Regional characterization of rock glacier activity based on DInSAR phase and permafrost extent

Rock glaciers are bodies of frozen debris and ice that move under the influence of gravity in permafrost areas. They are important climatic proxies and can undergo destabilization related to flow of the frontal sectors over steep topography or acceleration related to permafrost degradation and climate change. As consequence, they evolve with complex mechanisms, mirrored by spatial heterogeneity and extremely variable displacement rates. Although a sound quantification of activity is a key component of the study of rock glaciers, only few of them can be characterized by point-like site investigations and ground-based displacement measurements. Their study is thus widely facilitated by remote sensing applications, which proved to be powerful tools for a spatially distributed and temporally continuous characterization on a regional scale

Here, we developed a novel methodology to exploit the potential of spaceborne DInSAR analyses to characterize the state of activity of 516 rock glaciers mapped by Scotti et al., (2013) over an area of approximately 1000km² in the north-eastern sector of Valtellina (Italian Central Alps) and we exploited Landsat-8 thermal imaging to explore their regional distribution according to the land surface temperature.

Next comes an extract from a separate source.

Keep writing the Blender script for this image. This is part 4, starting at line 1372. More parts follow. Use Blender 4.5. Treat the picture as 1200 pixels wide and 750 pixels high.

The original rock glacier inventory, based on orthophotos and DSM mapping, provides a morphological and a dynamic classification (active/inactive vs. relict) of the mapped landforms according to surface evidence. To integrate this dataset with information on the present-day state of activity, we developed a semi-automatic procedure in ArcGIS and Matlab ^TM combining DInSAR products, morphometric data and available permafrost extent information (APIM). To obtain a spatially distributed characterization of rock glacier activity patterns, we processed Sentinel-1 A/B images (2017-2020) with increasing temporal baselines (Bt from 12 to 120 days) and generated 124 interferograms in ascending and descending geometry to account for all the different topographic orientations. We then implemented an analysis of the interferometric phase to achieve a quantification of each rock glacier activity based on four steps: 1) correcting the phase values inside each rock glacier for the modal phase value inside a surrounding stable area; 2) stacking (median phase values) of all the selected interferograms generated with same temporal baselines; 3) extracting frequency distributions of median phase values inside each rock glacier and stable area; 4) calculating the percentage of phase values inside each rock glacier that falls outside the uncertainty ±σ range of the stable area ones. This percentage provides an “Activity Index” that allows defining four classes of rock glacier activity together with the presence (active, inactive) or absence (active debris, relict) of permafrost. Classification results based on DInSAR data at different temporal baselines allow recognizing styles of activity characterized by different ranges of displacement rates and spatial and temporal heterogeneities, possibly correlated with the underlying deformation mechanisms. The integration with land surface temperature finally provides useful insights on the distribution of rock glacier activity classes in different topographic conditions.

Our methodology can be applied to other alpine areas and datasets for a wide-area evaluation of rock glacier activity for climatic studies and possible geohazard hot-spot identification.